In più di trentacinque anni d'insegnamento, non ricordo di aver mai avuto un alunno apertamente dedito alla droga, tranne l'episodio di cui vi ho parlato nel capitolo precedente, ed anche in quel caso non in modo esplicito.
Ma un anno ci fu un episodio che mi è rimasto profondamente impresso. Un ragazzo di sedici anni, che frequentava la seconda commerciale, improvvisamente si assentò per un lungo periodo, e nessuno sapeva spiegarsi il perché. Qualche allusione dei compagni del suo paese, mi pare Olevano Romano, facevano riferimento a un incidente verificatosi al termine di una serata di sballo in un locale della zona.
Dopo oltre un mese di assenza, un giorno si presentò la madre, una donna ancora giovane ma dall'apparenza molto provata e sofferente, e, dopo aver parlato con il preside, volle contattare uno a uno i singoli insegnanti per spiegare la causa di tutte quelle assenze ed avere un parere sull'opportunità di riammettere il figlio in classe. Si era intorno ad aprile, e dunque in un momento fin troppo delicato per il profitto di uno studente.
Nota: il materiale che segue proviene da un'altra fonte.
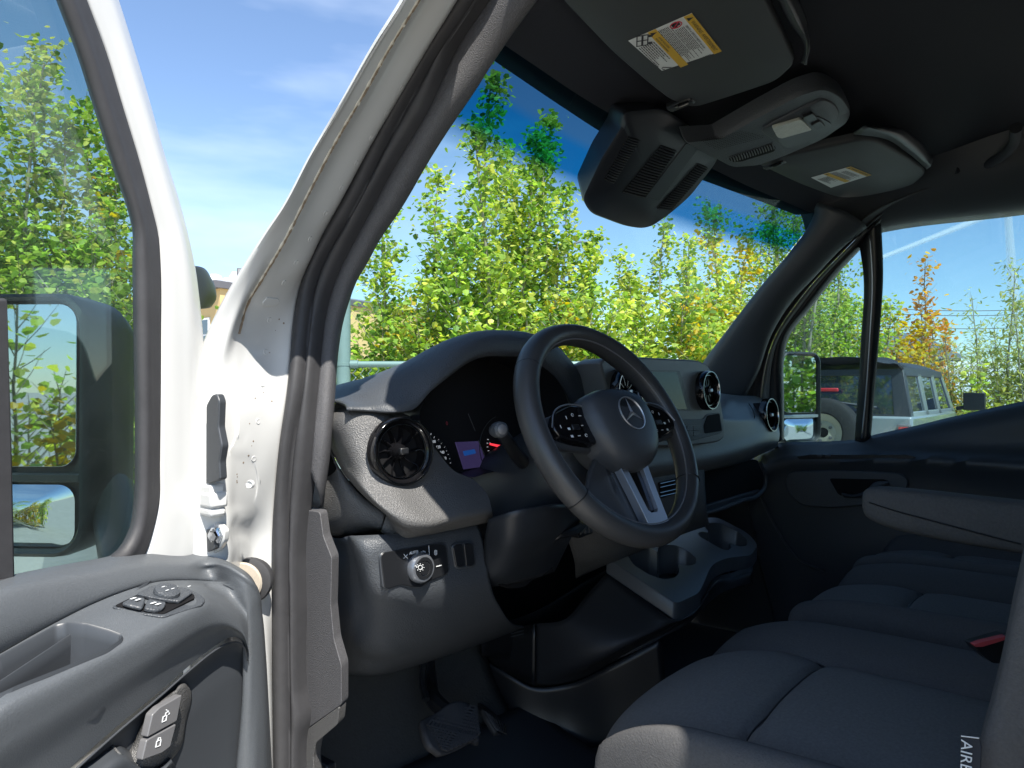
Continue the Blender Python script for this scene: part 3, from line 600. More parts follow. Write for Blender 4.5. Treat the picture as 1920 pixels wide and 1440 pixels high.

La donna, in lacrime, spiegò che il figlio primogenito, che stava effettuando il servizio militare, un sabato si era presentato a casa in licenza, ed aveva chiesto di poter portare con sé in un locale notturno il fratello minore. Fin qui niente di eccezionale. Ma il fatto più grave si era verificato durante la serata: il fratello maggiore aveva acquistato delle pillole di una certa sostanza allora molto in voga, l'LSD, e aveva convinto il fratello più giovane a farne uso anche lui, e poi stupidamente ci avevano bevuto su in abbondanza. A un certo punto il ragazzino aveva cominciato a strabuzzare gli occhi e a dare di stomaco: in una parola, si era sentito malissimo, ed avevano dovuto ricoverarlo d'urgenza in ospedale.